RALEIGH — Charges against Mount Airy resident Myra Combs of driving while impaired were dismissed after a judge ruled that the traffic stop in which she was arrested violated her constitutional rights. Even so, the Division of Motor Vehicles suspended her driver’s license, an action that in February was ruled as proper by the state’s second highest court.

The court’s decision rested on its interpretation that the “exclusionary rule” — which disallows evidence presented in a criminal case if police obtain it illegally — may not apply in civil actions such as revoking a driver’s license.

On Jan. 6, 2013, the Mount Airy Police Department received a call from a motorist describing a blue Ford Explorer that was weaving across the lanes of U.S. Highway 52 North. Officer David Grubbs went to intercept the vehicle. Spotting a matching Explorer, Grubbs and another officer followed the vehicle for some distance. They did not observe the driver of the Explorer being reckless. At most, the vehicle may have made a “slight cross of the center” line of a side street that had no painted center line. Grubbs continued to follow the vehicle until it pulled into a driveway. Only then did Grubbs initiate a traffic stop.

The driver was Combs. Her eyes were bloodshot, she smelled of alcohol, and she failed several field sobriety tests. Grubbs asked Combs to take a breath test on the spot but she refused. Grubbs then arrested her and took her to the police department building, where she again refused to take a breath test. Combs was charged with driving while impaired.

At trial, a district court judge determined that Grubbs lacked probable cause to pull Combs over, violating her Fourth Amendment rights against unreasonable search and seizure. He ordered all evidence obtained from the stop excluded. The state then dismissed the DWI case.

Administrative action

That did not end the matter. DMV notified Combs it was revoking her driving license based on her failure to submit to a breath test. Combs requested a hearing, arguing that the department couldn’t pull her license as the result of actions taking place during an unconstitutional traffic stop. A DMV hearing officer did not accept this line of reasoning, and on appeal a Superior Court judge ordered DMV to reinstate Combs’ license, citing the exclusionary rule. DMV then brought the matter before the N.C. Court of Appeals.
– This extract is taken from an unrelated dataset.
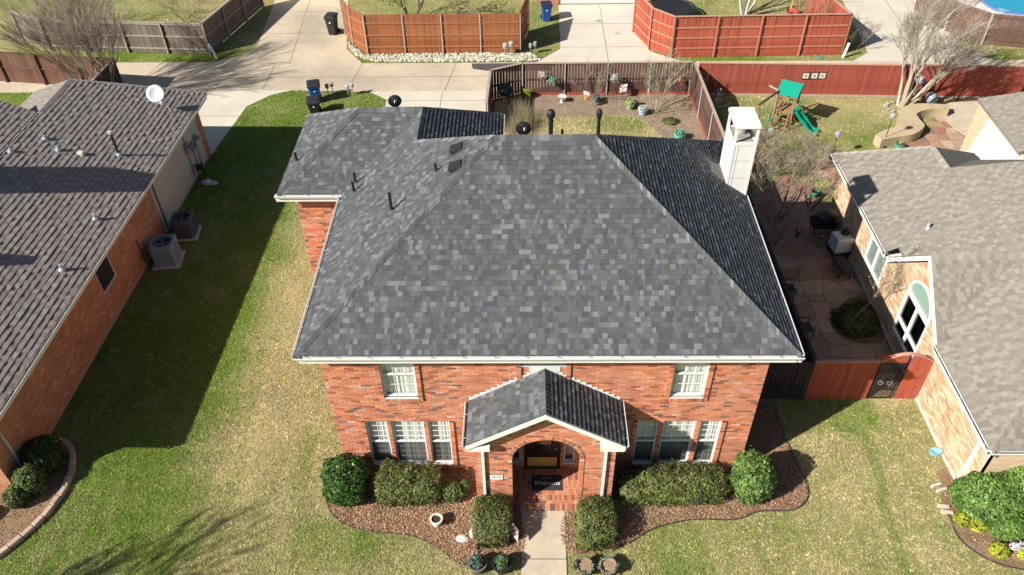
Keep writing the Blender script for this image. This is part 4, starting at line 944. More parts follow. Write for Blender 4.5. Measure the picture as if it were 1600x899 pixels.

“DMV argues that the trial court erred in reversing the final agency decision because the agency record plainly contains sufficient evidence to support the findings of fact,” wrote Judge Dietz for the appeals court. “We agree.” The court upheld the one-year suspension of Combs’ license.

In an administrative action such as this, a Superior Court judge acts like an appellate court, determining whether there is sufficient evidence to support the factual determinations made by the agency and whether the conclusions of law reached are supported by those facts. In this case, Superior Court Judge Todd Burke simply held that there was “insufficient evidence in the record to support the Findings of Fact.”

The appeals court construed this to mean that because all evidence had been excluded from the traffic stop, Grubbs thus lacked cause to believe that Combs had refused a breath test.

“This argument is precluded by our case law,” wrote Dietz in reinstating Combs’ driving ban.

“This court has held that whether an officer had ‘reasonable and articulable suspicion for the initial stop is not an issue to be reviewed’ in a license revocation hearing.

“Thus, the exclusionary rule, which the district court applied in Combs’ criminal case, is inapplicable here. Indeed, this court repeatedly has rejected attempts to invoke the exclusionary rule in a license revocation proceeding.”

The Court of Appeals first held in the 1997 case of Quick v. N.C. Division of Motor Vehicles that “[w]hen determining whether revocation of petitioner’s license was proper, we are not concerned with the admissibility or suppression of evidence. The question of the legality of his arrest [is] simply not relevant to any issue presented in the hearing to determine whether [the respondent’s] license was properly revoked.”

Dietz noted that the issue has divided courts in other states. The highest courts in Connecticut, Kansas, Maine, Missouri, North Dakota, and Pennsylvania have held that the exclusionary rule should not apply in such circumstances while the top courts in Minnesota, Oregon, and Vermont reached the opposite conclusion.

“Our Supreme Court has not yet addressed this issue but, as explained above, this court has. Because one panel of this court cannot overturn another, if the application of the exclusionary rule to these civil proceedings warrants further consideration, it must be done in our Supreme Court,” he wrote.

The case is Combs v Robertson (14-709).

Michael Lowrey is an associate editor of Carolina Journal.